▶ STATED TASK:
Extract, without alteration, each line from the start of the listing to the line bearing "COL = scene.collection".

----

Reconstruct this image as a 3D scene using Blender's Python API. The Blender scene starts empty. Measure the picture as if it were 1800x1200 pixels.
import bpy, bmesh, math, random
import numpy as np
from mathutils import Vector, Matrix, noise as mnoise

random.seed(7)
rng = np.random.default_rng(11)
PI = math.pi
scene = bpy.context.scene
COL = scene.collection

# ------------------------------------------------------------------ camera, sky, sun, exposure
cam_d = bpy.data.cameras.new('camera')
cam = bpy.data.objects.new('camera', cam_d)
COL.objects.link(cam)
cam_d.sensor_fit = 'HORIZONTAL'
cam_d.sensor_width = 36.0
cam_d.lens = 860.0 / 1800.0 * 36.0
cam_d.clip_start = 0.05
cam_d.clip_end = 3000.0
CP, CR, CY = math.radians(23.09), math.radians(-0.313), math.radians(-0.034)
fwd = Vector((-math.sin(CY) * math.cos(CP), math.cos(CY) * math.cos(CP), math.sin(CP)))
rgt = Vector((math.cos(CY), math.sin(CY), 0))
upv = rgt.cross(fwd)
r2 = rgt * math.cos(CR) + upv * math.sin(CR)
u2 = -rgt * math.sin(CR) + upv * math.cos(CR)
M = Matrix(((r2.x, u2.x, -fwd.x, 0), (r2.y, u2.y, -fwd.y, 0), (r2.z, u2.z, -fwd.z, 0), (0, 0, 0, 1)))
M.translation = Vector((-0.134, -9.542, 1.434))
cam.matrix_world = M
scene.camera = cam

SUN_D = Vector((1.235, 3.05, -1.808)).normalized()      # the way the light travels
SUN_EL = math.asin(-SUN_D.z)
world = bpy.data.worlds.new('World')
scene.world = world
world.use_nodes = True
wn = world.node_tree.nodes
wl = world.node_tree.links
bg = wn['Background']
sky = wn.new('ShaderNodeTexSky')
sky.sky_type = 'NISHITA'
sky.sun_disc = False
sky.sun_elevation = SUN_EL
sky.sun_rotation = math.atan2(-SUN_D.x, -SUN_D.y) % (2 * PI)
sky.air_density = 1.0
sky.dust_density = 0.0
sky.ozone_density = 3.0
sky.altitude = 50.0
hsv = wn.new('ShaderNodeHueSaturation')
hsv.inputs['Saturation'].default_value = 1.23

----

▶ REPLY:
Reconstruct this image as a 3D scene using Blender's Python API. The Blender scene starts empty. Measure the picture as if it were 1800x1200 pixels.
import bpy, bmesh, math, random
import numpy as np
from mathutils import Vector, Matrix, noise as mnoise

random.seed(7)
rng = np.random.default_rng(11)
PI = math.pi
scene = bpy.context.scene
COL = scene.collection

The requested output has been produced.